Lately, I had found myself stumbling upon my own words — feelings and thoughts riding faster, tying my tongue in knots and making me stare up to the ceiling to find the right expression. Whether this is a reflection of my studying a completely new language — Dutch is structurally very different from English or Russian — which causes a rift in my thinking and resulting jarred communication patterns; or a general state of my mind has ramped up its complexity to the point of verbal obsoletion — I do not know, and this isn’t the focus of this short observation (and also, perhaps — it is both). But I am using it as a prompt to ponder.

The beauty of emotional language is that everyone can understand it. No matter what culture, what background you’re coming from — some subtleties translate universally — from way back when — perhaps to the fabled Babylonian fiasco. Such language encompasses and exceeds even the commonly known pointers of the body language: turn of the torso alluding to friendliness, wide eyes and dilated pupils — to attraction.
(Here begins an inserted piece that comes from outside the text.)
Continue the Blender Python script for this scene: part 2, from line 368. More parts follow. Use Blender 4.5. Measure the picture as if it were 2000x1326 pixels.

Observe the sensations we get in the presence of one another — people we may have known for decades, or those we may have just met. The cold wringing knot of aversion; or a strong, almost magnetic pull to stay in someone’s gravitational field; or a delicate alignment to the harmony of someone’s voice; or plunging through an endless tunnel of a soft gaze; and the feeling of something being “off”— are just some of the examples. And it is in their inexplicability bathed between the blurred edges, the delight over this universal tongue really lies.

I am falling more and more irrevocably in love with what it has to say.

While there is certainly emotional non-verbal communication and exchange between humans, there is an ocean of emotions from within ourselves. Those sparks of insight are that of our being responding, relating and communicating with the universe around us. Our being and essence isn’t “trying” to tell us something — it is already telling. If we quiet down, we are capable to feel something stirring. And if we quiet down long enough, we might be able to see that our being knows what to do next — as it had all along. I have been finding myself making decisions from heart, or rather, from the solar plexus — somehow that’s where my gut decisions tend to emanate and my intuition seem to reside. And, I am falling more and more irrevocably in love with what it has to say.

My default state is the utter fascination with the life around and the life within.

Curiously, in parallel to being more attuned to this rich underlying backdrop, my experience of reality have shortened down to minutes, if not seconds — the closest as I have ever been able to live in the singularity of the present moment. So much so, that time now is stretched out: days feel like weeks and weeks feel like years and I had never felt more alive than now. Somehow tales of days flying by as we move through the decades of our ageing don’t apply. I find myself living: every. Single. Moment. My default state is the utter fascination with the life around and the life within. To that, I’d also add that there is a state of semi-permanent joy fuelled by the awe-inspiring wonder — which is very, very fun…

There is also one important thing — a key denominator grounding the fraction of the evasive present moment. It is the ultimate beauty and thrill of letting go: not to the point of not caring, but rather trusting yourself that if you fall — you will fly, that no matter what happens and when it happens — YOU will have your own back.

How exhilarating. How beautiful. How important.